坪内本中毒

まぼろしの大阪

坪内祐三さんの新著まぼろしの大阪』*1(ぴあ)を読み終えた。
本書には、『ぴあ関西版』に足かけ3年連載されたコラム(現在も連載中とのこと)に加え、谷沢永一さん森村泰昌さんご両人と坪内さんの対談2本が収録されている。東京生まれの東京育ちで、大阪が気になりながらもあまり足を運んだことがないという坪内さんが、大阪の出版文化や食文化、町の雰囲気などを、実際歩いたり本を読んだりしながら次第に意識し始めるという感覚が、読みながら追体験できる。坪内さん言うところの「ドライブ感」ある本だった。
坪内さんのこの手の本には魔力があって困る。惑わされまいと思いながら読んでいても、いつのまにか引きずり込まれている。一回3頁ほどの短い文章が続いているということもあり、一回分を読むと「はい、次」となり、ここで止そうと思っても止まらなくなる。つまりドライブ感のある本というわけだ。
この本の基本的な姿勢は、森村泰昌さんとの対談のなかで浮き彫りになっている。
たこ焼きの話題で、森村さんが、大阪ではたこ焼きなど自慢するような食べ物ではなかったのだけれど、東京で「大阪の味」のように喧伝されるものだから、大阪人はそのイメージを逆輸入して自分たちのアイデンティティにしてしまったと発言したのを、坪内さんは以下のように受ける。
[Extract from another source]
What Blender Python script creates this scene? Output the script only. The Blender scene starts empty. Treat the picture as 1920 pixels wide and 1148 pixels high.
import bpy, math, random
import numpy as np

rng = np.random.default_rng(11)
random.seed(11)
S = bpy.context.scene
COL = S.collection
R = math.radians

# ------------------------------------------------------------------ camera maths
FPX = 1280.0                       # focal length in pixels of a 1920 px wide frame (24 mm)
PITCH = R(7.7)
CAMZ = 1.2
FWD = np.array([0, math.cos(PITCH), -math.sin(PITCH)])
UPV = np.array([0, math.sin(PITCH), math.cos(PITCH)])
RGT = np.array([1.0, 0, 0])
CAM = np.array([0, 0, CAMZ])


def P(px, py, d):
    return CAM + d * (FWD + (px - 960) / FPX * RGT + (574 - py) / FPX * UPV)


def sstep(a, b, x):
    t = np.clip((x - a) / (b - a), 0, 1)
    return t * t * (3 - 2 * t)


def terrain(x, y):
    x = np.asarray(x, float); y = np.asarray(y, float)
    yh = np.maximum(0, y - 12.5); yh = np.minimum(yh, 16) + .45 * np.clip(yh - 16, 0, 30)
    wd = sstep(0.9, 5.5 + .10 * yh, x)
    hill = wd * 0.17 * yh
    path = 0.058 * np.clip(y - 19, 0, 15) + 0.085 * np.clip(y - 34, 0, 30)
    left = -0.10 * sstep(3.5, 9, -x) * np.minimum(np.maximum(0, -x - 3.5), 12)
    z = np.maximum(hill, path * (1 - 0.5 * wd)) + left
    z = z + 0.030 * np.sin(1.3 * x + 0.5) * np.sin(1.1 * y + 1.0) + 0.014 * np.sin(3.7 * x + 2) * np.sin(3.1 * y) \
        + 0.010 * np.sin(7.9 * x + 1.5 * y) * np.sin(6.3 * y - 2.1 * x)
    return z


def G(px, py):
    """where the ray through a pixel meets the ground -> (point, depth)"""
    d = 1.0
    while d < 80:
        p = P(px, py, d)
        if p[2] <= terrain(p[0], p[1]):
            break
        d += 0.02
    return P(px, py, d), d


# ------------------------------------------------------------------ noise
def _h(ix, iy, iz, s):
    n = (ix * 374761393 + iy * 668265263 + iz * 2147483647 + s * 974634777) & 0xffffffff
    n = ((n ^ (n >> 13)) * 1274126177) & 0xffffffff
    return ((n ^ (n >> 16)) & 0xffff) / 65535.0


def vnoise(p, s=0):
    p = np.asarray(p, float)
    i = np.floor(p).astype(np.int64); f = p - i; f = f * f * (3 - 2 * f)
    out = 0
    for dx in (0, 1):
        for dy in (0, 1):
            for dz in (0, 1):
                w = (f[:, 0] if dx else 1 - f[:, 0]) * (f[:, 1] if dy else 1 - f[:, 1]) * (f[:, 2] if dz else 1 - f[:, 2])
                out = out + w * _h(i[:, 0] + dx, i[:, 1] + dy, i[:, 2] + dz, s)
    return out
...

東京の中で、大阪に対する、オリエンタリズムの視線があるんですけどね。そのオリエンタリズムの視点に大阪の人が乗っかっちゃったりしてるところがあって。実際の大阪からイメージの大阪がずれていく。このコラムの中で、僕は本当の大阪を探しているんですけどね。だけど、「本当の」っていうのがどういうことかっていうと、“これが本当です”って言った瞬間に本当じゃなくなっちゃうんですよね。ある空気だとか、ある瞬間の像でしか、表現できないものがある。(191-92頁)
東京の人間として、坪内さんはこうした「東京経由の大阪文化」という膜を丁寧に取り払い、大阪なるものの本質に飛び込もうとしたのが本書のポイントだろう。一般的な東京人は「東京経由の大阪文化」的視点で大阪を見る。たこ焼き、吉本新喜劇阪神タイガースなどなど。しかしこれらは東京人によって作られ、大阪人が逆にそれを自分たちに当てはめて肥大化させた虚構の大阪像にすぎない。その膜を一枚一枚剥がした先に、いかなる「まぼろしの大阪」が見えてくるのか。そんな本だ。
だからと言ってこれを真似しようと思っても簡単にはいかない。東京という都市に対する繊細な自己認識がそなわっていなければ無理である。たとえば大阪松竹座で歌舞伎を観たときの感想(「生まれて初めて関西で歌舞伎を観た」)でのこんな指摘にうなってしまった。
東京の歌舞伎座を私が愛しているのは、ロビーのあちこちに妙な闇溜りのようなコーナーが存在していることだ。“オペラ座の怪人”ならぬ“歌舞伎座の怪人”がひそんでいそうな空間が。
「たしかにそうだ」と深くうなずくものの、これまで自分が「闇溜り」をはっきり意識していたわけではない。言われてみるとそんな空間があって、たしかに微妙に気になっていたのである。ちなみに松竹座には「闇溜り」的空間がなく整然としすぎているのが寂しいとのこと。
このようなバランス感覚は、甲子園球場を居心地の良い場所と感じたという一文(「甲子園球場の居心地の良さについて」)でも存分に発揮されている。東京ドームや神宮球場が比較に出され、「なるほど」と思った。
編集工房ノア」系の文学者である杉山平一とか、これまで見向きもしなかった新潮文庫の『大阪学』とか、仏文学者生島遼一のエッセイ集やら、詩人小野十三郎織田作之助、はては雑本漁りの魅力まで、坪内さんの本は中毒性があって、困ってしまう。
ビニールカバーという装幀はいかにも版元「ぴあ」から出されたガイドブックのようで、こうした造本を選ぶ坪内さんのセンスも憎いほど本好き魂を刺激する。